Damodaran Nampoothiri, director of the CREST course, says it is easier to work with undergraduate students than the post-graduates "because they are more malleable to changes in persona" but agrees that longer sessions would be more meaningful.

IIT Delhi is considering ways in which these modules can be incorporated in the curriculum over the years. "This is only a starting point," says the dean. Nirbhay Gupta, an OBC engineering student from Bareilly, UP, starts on a mildly superior note about the course. "The rural students are not as forthcoming as us." But he continues, "While this week was a great experience, we'd like a CREST course every semester. Otherwise, we are alone for the next four years." Everyone we spoke to, like Gupta, spoke of a great sense of bonding with other students in the course. Which leaves us with a twist on the old quandary. Students in the reserved categories do not appreciate being outed to the rest of the institution. But here is an example of how the outing can be powerful.

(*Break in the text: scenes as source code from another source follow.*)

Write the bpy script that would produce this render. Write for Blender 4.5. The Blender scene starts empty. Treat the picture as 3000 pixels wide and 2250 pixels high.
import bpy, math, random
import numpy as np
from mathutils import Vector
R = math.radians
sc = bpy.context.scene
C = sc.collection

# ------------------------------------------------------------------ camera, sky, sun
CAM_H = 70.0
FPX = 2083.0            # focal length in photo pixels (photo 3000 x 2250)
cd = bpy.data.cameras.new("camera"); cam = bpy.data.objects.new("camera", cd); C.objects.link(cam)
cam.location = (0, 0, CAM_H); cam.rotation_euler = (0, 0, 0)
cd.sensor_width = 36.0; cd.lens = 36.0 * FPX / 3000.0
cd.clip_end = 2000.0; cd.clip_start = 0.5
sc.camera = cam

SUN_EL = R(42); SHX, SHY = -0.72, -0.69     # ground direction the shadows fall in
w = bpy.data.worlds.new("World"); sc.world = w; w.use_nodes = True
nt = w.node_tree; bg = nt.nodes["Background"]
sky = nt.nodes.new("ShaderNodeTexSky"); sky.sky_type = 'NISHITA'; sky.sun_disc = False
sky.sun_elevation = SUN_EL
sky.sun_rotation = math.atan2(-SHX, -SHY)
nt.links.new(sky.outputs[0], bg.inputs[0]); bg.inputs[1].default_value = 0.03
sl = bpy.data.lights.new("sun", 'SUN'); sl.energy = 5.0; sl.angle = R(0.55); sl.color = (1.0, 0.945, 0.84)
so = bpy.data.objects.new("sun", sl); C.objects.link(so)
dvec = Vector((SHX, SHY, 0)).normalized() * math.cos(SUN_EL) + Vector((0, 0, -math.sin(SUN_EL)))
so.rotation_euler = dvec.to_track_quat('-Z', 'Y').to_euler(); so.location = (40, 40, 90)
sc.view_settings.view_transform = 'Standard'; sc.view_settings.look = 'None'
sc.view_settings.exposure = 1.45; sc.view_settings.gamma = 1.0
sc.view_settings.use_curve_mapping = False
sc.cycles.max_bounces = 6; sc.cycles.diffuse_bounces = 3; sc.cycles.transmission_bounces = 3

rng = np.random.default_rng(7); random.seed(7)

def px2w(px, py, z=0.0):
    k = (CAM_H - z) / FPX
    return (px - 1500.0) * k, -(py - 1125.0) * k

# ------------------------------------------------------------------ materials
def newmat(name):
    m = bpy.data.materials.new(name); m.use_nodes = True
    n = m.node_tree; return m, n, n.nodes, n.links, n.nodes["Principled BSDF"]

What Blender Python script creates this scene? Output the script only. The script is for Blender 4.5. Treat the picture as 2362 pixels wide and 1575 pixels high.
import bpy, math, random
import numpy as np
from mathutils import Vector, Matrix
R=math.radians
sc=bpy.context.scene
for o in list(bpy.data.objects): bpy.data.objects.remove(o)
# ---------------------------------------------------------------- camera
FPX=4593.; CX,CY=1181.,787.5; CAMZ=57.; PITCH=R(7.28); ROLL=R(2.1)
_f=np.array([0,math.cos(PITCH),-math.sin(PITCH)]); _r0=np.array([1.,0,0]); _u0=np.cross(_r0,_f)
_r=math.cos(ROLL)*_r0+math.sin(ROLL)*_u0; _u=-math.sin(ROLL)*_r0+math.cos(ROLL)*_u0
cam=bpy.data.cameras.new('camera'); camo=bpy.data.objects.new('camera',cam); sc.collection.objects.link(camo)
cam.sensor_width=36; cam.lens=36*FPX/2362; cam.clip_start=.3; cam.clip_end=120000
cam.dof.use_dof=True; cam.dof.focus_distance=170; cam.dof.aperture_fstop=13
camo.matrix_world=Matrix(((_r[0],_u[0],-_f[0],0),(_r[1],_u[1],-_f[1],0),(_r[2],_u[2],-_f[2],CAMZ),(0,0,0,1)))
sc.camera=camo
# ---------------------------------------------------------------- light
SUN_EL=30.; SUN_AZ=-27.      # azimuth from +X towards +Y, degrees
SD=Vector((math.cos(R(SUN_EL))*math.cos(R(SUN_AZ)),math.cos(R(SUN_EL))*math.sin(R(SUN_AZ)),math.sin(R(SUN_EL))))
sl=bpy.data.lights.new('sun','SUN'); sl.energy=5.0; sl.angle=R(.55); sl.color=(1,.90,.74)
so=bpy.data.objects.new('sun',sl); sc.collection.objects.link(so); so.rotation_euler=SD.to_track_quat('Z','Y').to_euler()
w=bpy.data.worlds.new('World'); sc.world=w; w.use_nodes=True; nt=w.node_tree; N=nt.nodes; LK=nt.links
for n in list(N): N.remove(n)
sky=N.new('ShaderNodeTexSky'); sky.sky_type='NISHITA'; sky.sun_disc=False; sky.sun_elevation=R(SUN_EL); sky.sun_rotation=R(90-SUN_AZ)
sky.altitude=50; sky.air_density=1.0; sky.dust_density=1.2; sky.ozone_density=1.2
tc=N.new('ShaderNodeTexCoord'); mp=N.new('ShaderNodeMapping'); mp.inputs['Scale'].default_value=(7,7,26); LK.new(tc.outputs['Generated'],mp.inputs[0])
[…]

One can only imagine how transformative it would be if all 845 undergraduate students spent two hours a week doing theatre and communication exercises. And if the courses were part of an empowering environment. As Dalit activist Anoop Kumar points out, orientation programmes should include the 'advantaged students', reservation and caste should be spoken about openly.

The entire function passed without much talk of caste. This is like having a sex education class without talking about sex. Unless, of course, "humble backgrounds" is a euphemism for the forbidden C word.

Yamini Deendayalan is a Features Correspondent with Tehelka.